# SUPPLIED MATERIAL start
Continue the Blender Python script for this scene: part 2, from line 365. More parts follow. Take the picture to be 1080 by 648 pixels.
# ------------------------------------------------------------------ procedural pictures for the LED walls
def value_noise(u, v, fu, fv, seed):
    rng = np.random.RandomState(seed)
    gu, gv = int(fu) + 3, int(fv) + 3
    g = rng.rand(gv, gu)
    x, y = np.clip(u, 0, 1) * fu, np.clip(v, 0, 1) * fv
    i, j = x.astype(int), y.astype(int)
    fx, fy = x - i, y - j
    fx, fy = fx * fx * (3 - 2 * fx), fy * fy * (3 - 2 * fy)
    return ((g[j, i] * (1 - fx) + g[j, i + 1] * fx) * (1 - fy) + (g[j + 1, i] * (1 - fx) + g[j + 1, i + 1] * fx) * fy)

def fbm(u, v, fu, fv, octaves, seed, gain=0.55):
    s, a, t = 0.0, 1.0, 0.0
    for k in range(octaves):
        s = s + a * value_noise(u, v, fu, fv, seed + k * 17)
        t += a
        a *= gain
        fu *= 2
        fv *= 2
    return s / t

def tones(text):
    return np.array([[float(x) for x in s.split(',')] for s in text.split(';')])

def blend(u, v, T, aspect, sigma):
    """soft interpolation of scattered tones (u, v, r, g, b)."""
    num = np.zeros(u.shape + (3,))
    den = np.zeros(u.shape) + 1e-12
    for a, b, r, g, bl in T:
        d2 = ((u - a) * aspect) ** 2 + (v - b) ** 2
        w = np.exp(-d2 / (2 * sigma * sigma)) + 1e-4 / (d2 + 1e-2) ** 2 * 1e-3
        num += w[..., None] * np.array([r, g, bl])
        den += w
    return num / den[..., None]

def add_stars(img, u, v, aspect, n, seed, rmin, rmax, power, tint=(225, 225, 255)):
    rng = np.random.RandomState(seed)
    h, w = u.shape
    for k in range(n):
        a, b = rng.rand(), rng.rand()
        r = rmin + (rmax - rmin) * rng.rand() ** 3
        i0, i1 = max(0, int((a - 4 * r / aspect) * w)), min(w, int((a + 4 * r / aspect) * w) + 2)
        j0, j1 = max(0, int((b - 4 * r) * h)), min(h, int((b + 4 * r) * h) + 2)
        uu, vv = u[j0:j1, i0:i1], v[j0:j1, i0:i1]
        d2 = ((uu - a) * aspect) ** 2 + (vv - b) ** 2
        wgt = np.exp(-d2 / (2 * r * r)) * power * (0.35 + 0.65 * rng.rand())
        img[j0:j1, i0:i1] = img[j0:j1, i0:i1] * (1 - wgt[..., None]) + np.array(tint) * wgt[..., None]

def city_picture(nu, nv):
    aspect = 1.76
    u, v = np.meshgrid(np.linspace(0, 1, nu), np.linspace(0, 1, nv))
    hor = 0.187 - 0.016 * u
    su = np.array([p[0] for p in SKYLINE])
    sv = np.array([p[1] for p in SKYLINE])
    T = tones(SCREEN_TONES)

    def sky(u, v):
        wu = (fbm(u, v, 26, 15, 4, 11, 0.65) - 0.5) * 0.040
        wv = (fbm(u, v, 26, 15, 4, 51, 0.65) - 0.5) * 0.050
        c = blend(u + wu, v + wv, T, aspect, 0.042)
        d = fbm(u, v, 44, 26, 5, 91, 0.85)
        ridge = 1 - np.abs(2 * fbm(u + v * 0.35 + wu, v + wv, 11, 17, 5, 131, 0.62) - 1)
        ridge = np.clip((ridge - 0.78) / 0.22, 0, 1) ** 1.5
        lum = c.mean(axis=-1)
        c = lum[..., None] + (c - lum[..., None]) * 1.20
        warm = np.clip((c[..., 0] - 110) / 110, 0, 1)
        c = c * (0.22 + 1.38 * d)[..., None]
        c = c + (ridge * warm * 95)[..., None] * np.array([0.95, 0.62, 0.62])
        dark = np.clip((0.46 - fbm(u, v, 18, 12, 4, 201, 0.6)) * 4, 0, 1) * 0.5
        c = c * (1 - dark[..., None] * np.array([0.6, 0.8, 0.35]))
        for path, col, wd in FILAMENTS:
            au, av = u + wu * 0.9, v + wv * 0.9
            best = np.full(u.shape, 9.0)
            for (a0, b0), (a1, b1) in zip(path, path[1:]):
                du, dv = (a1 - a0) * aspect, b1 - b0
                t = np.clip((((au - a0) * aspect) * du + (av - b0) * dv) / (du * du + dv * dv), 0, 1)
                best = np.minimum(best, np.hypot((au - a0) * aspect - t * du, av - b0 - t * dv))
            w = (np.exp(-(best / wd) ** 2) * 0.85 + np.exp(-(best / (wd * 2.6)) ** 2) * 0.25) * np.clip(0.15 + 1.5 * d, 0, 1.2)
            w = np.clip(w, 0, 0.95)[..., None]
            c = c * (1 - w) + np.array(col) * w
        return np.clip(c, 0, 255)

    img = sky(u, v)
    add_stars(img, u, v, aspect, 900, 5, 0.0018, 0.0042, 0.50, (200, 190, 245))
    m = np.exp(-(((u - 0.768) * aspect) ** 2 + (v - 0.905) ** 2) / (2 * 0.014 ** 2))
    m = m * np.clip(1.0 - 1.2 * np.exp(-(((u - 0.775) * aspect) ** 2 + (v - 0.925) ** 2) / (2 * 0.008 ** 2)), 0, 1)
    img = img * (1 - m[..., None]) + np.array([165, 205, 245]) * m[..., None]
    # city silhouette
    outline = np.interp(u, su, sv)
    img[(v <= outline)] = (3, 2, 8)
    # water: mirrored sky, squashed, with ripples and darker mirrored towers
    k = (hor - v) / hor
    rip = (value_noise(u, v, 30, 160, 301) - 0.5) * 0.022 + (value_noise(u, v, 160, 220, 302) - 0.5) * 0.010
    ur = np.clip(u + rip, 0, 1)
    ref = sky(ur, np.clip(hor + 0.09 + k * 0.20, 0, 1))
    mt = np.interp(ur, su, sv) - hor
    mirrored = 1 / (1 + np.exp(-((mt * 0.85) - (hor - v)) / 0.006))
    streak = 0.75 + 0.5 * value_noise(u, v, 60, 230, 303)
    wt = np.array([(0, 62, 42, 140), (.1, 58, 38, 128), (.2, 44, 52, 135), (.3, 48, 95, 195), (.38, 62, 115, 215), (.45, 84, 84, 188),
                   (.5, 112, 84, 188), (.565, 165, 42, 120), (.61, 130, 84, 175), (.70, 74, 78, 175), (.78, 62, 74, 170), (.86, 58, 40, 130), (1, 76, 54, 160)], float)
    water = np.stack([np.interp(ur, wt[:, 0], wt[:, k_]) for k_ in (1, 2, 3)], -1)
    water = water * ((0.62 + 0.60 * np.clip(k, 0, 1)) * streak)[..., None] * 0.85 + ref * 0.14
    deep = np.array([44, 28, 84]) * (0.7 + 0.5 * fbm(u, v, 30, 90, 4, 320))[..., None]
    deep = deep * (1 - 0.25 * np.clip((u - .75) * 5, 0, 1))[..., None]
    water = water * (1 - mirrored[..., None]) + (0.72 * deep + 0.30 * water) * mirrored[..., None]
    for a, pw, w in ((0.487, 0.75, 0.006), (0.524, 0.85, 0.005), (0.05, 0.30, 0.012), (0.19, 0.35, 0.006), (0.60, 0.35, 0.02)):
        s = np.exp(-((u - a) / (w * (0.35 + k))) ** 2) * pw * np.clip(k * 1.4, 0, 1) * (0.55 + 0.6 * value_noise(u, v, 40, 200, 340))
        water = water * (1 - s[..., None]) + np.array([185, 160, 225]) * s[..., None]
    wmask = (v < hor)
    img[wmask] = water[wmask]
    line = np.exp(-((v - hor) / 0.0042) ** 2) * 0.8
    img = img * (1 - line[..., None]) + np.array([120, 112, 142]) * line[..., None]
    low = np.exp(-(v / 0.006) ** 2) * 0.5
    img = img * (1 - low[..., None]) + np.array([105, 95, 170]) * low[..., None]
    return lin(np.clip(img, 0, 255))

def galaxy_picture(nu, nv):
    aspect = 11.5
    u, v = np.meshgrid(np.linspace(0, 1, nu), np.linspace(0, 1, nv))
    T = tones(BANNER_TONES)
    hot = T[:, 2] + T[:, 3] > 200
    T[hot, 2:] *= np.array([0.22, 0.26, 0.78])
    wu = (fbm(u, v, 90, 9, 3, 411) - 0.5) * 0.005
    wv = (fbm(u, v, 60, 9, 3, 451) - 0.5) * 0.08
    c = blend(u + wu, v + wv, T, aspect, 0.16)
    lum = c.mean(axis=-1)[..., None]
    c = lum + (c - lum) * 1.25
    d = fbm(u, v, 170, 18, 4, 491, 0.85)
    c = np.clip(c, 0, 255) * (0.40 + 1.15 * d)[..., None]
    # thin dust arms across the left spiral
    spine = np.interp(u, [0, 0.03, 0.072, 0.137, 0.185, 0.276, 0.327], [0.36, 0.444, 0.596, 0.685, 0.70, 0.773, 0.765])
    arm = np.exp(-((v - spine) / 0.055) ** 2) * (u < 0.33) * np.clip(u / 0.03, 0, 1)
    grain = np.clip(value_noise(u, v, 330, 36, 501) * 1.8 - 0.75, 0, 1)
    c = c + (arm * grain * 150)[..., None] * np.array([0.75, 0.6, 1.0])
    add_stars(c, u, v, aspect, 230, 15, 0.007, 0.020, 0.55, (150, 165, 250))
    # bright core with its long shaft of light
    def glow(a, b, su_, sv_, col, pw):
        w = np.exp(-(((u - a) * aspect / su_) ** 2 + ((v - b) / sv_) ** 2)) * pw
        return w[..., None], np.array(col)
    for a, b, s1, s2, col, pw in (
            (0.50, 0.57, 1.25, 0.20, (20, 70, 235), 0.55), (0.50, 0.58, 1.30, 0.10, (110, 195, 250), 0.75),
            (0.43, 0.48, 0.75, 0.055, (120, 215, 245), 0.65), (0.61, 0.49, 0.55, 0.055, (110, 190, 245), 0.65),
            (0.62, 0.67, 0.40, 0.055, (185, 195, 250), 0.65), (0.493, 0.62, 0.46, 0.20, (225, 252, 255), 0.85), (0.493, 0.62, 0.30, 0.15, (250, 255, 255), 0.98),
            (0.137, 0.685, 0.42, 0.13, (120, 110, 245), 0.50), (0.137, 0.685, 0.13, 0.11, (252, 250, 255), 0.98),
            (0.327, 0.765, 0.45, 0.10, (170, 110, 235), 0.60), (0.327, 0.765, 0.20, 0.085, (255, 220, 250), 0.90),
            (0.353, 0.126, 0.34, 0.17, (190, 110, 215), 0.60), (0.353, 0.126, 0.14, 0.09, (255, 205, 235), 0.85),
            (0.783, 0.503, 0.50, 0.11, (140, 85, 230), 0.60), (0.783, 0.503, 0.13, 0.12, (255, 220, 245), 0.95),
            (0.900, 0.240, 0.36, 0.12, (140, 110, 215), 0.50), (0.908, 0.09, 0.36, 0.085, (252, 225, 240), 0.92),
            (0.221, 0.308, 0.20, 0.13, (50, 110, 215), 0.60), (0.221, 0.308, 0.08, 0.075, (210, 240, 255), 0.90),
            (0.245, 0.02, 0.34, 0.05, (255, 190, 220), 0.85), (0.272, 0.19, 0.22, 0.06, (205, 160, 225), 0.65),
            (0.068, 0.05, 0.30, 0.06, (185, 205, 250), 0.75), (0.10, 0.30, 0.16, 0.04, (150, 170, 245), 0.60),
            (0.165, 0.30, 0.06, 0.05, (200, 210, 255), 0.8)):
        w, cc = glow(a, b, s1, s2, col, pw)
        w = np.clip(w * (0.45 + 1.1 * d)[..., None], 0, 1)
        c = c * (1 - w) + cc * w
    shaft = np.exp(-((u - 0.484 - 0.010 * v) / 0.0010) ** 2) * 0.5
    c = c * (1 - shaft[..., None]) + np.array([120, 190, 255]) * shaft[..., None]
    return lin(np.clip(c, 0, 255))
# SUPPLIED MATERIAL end
• _AIM OF THE EXERCISE_:
Return exactly the lines from the beginning of the data above through the one containing "img[j0:j1, i0:i1] = img[j0:j1, i0:i1]", please. Include both end lines and add nothing else.

• _OUTPUT OF THE EXERCISE_:
Continue the Blender Python script for this scene: part 2, from line 365. More parts follow. Take the picture to be 1080 by 648 pixels.
# ------------------------------------------------------------------ procedural pictures for the LED walls
def value_noise(u, v, fu, fv, seed):
    rng = np.random.RandomState(seed)
    gu, gv = int(fu) + 3, int(fv) + 3
    g = rng.rand(gv, gu)
    x, y = np.clip(u, 0, 1) * fu, np.clip(v, 0, 1) * fv
    i, j = x.astype(int), y.astype(int)
    fx, fy = x - i, y - j
    fx, fy = fx * fx * (3 - 2 * fx), fy * fy * (3 - 2 * fy)
    return ((g[j, i] * (1 - fx) + g[j, i + 1] * fx) * (1 - fy) + (g[j + 1, i] * (1 - fx) + g[j + 1, i + 1] * fx) * fy)

def fbm(u, v, fu, fv, octaves, seed, gain=0.55):
    s, a, t = 0.0, 1.0, 0.0
    for k in range(octaves):
        s = s + a * value_noise(u, v, fu, fv, seed + k * 17)
        t += a
        a *= gain
        fu *= 2
        fv *= 2
    return s / t

def tones(text):
    return np.array([[float(x) for x in s.split(',')] for s in text.split(';')])

def blend(u, v, T, aspect, sigma):
    """soft interpolation of scattered tones (u, v, r, g, b)."""
    num = np.zeros(u.shape + (3,))
    den = np.zeros(u.shape) + 1e-12
    for a, b, r, g, bl in T:
        d2 = ((u - a) * aspect) ** 2 + (v - b) ** 2
        w = np.exp(-d2 / (2 * sigma * sigma)) + 1e-4 / (d2 + 1e-2) ** 2 * 1e-3
        num += w[..., None] * np.array([r, g, bl])
        den += w
    return num / den[..., None]

def add_stars(img, u, v, aspect, n, seed, rmin, rmax, power, tint=(225, 225, 255)):
    rng = np.random.RandomState(seed)
    h, w = u.shape
    for k in range(n):
        a, b = rng.rand(), rng.rand()
        r = rmin + (rmax - rmin) * rng.rand() ** 3
        i0, i1 = max(0, int((a - 4 * r / aspect) * w)), min(w, int((a + 4 * r / aspect) * w) + 2)
        j0, j1 = max(0, int((b - 4 * r) * h)), min(h, int((b + 4 * r) * h) + 2)
        uu, vv = u[j0:j1, i0:i1], v[j0:j1, i0:i1]
        d2 = ((uu - a) * aspect) ** 2 + (vv - b) ** 2
        wgt = np.exp(-d2 / (2 * r * r)) * power * (0.35 + 0.65 * rng.rand())
        img[j0:j1, i0:i1] = img[j0:j1, i0:i1] * (1 - wgt[..., None]) + np.array(tint) * wgt[..., None]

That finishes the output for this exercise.